### Task brief
Transcribe the records below exactly.

### Records for the exercise
[start]

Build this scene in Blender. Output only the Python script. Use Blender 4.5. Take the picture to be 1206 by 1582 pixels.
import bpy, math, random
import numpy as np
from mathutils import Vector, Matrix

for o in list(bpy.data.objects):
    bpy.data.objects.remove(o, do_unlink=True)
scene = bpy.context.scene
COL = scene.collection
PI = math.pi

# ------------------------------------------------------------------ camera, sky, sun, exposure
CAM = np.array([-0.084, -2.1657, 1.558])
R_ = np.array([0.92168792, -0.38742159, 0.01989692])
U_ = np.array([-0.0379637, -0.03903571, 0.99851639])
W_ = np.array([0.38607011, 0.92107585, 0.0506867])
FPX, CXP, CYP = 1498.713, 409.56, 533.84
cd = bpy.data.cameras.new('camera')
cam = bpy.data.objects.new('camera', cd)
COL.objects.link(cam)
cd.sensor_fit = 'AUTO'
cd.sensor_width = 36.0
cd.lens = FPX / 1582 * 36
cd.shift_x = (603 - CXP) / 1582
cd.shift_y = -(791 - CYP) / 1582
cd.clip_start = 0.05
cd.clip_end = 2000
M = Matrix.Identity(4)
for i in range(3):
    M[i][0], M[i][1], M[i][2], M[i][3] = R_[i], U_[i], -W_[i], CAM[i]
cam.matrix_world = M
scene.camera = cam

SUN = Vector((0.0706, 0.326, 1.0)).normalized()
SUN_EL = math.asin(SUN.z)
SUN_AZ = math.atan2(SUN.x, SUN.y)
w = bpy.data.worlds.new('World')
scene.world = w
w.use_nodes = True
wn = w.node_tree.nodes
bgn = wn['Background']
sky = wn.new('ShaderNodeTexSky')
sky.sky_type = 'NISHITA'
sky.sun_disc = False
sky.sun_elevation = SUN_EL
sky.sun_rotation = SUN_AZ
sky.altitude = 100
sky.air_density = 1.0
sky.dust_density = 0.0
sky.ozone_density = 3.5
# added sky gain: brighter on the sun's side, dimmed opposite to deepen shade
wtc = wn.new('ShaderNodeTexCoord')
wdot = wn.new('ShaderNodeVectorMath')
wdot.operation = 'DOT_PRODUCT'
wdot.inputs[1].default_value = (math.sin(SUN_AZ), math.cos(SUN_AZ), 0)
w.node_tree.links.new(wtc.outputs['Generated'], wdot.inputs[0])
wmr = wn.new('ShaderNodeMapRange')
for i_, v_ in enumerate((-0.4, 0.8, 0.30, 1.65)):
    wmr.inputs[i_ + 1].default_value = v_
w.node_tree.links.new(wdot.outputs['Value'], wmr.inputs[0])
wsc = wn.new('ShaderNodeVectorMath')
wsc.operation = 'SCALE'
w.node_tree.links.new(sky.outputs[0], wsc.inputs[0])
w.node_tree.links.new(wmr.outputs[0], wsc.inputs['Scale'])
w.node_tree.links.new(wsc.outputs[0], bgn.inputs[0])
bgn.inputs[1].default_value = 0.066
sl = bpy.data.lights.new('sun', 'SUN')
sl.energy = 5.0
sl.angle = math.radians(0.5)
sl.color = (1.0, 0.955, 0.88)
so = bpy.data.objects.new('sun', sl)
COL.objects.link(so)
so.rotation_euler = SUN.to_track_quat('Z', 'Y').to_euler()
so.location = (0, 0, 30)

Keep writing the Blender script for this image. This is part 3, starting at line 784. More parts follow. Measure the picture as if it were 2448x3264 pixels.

[end]

### Answer to the task
Build this scene in Blender. Output only the Python script. Use Blender 4.5. Take the picture to be 1206 by 1582 pixels.
import bpy, math, random
import numpy as np
from mathutils import Vector, Matrix

for o in list(bpy.data.objects):
    bpy.data.objects.remove(o, do_unlink=True)
scene = bpy.context.scene
COL = scene.collection
PI = math.pi

# ------------------------------------------------------------------ camera, sky, sun, exposure
CAM = np.array([-0.084, -2.1657, 1.558])
R_ = np.array([0.92168792, -0.38742159, 0.01989692])
U_ = np.array([-0.0379637, -0.03903571, 0.99851639])
W_ = np.array([0.38607011, 0.92107585, 0.0506867])
FPX, CXP, CYP = 1498.713, 409.56, 533.84
cd = bpy.data.cameras.new('camera')
cam = bpy.data.objects.new('camera', cd)
COL.objects.link(cam)
cd.sensor_fit = 'AUTO'
cd.sensor_width = 36.0
cd.lens = FPX / 1582 * 36
cd.shift_x = (603 - CXP) / 1582
cd.shift_y = -(791 - CYP) / 1582
cd.clip_start = 0.05
cd.clip_end = 2000
M = Matrix.Identity(4)
for i in range(3):
    M[i][0], M[i][1], M[i][2], M[i][3] = R_[i], U_[i], -W_[i], CAM[i]
cam.matrix_world = M
scene.camera = cam

SUN = Vector((0.0706, 0.326, 1.0)).normalized()
SUN_EL = math.asin(SUN.z)
SUN_AZ = math.atan2(SUN.x, SUN.y)
w = bpy.data.worlds.new('World')
scene.world = w
w.use_nodes = True
wn = w.node_tree.nodes
bgn = wn['Background']
sky = wn.new('ShaderNodeTexSky')
sky.sky_type = 'NISHITA'
sky.sun_disc = False
sky.sun_elevation = SUN_EL
sky.sun_rotation = SUN_AZ
sky.altitude = 100
sky.air_density = 1.0
sky.dust_density = 0.0
sky.ozone_density = 3.5
# added sky gain: brighter on the sun's side, dimmed opposite to deepen shade
wtc = wn.new('ShaderNodeTexCoord')
wdot = wn.new('ShaderNodeVectorMath')
wdot.operation = 'DOT_PRODUCT'
wdot.inputs[1].default_value = (math.sin(SUN_AZ), math.cos(SUN_AZ), 0)
w.node_tree.links.new(wtc.outputs['Generated'], wdot.inputs[0])
wmr = wn.new('ShaderNodeMapRange')
for i_, v_ in enumerate((-0.4, 0.8, 0.30, 1.65)):
    wmr.inputs[i_ + 1].default_value = v_
w.node_tree.links.new(wdot.outputs['Value'], wmr.inputs[0])
wsc = wn.new('ShaderNodeVectorMath')
wsc.operation = 'SCALE'
w.node_tree.links.new(sky.outputs[0], wsc.inputs[0])
w.node_tree.links.new(wmr.outputs[0], wsc.inputs['Scale'])
w.node_tree.links.new(wsc.outputs[0], bgn.inputs[0])
bgn.inputs[1].default_value = 0.066
sl = bpy.data.lights.new('sun', 'SUN')
sl.energy = 5.0
sl.angle = math.radians(0.5)
sl.color = (1.0, 0.955, 0.88)
so = bpy.data.objects.new('sun', sl)
COL.objects.link(so)
so.rotation_euler = SUN.to_track_quat('Z', 'Y').to_euler()
so.location = (0, 0, 30)

Keep writing the Blender script for this image. This is part 3, starting at line 784. More parts follow. Measure the picture as if it were 2448x3264 pixels.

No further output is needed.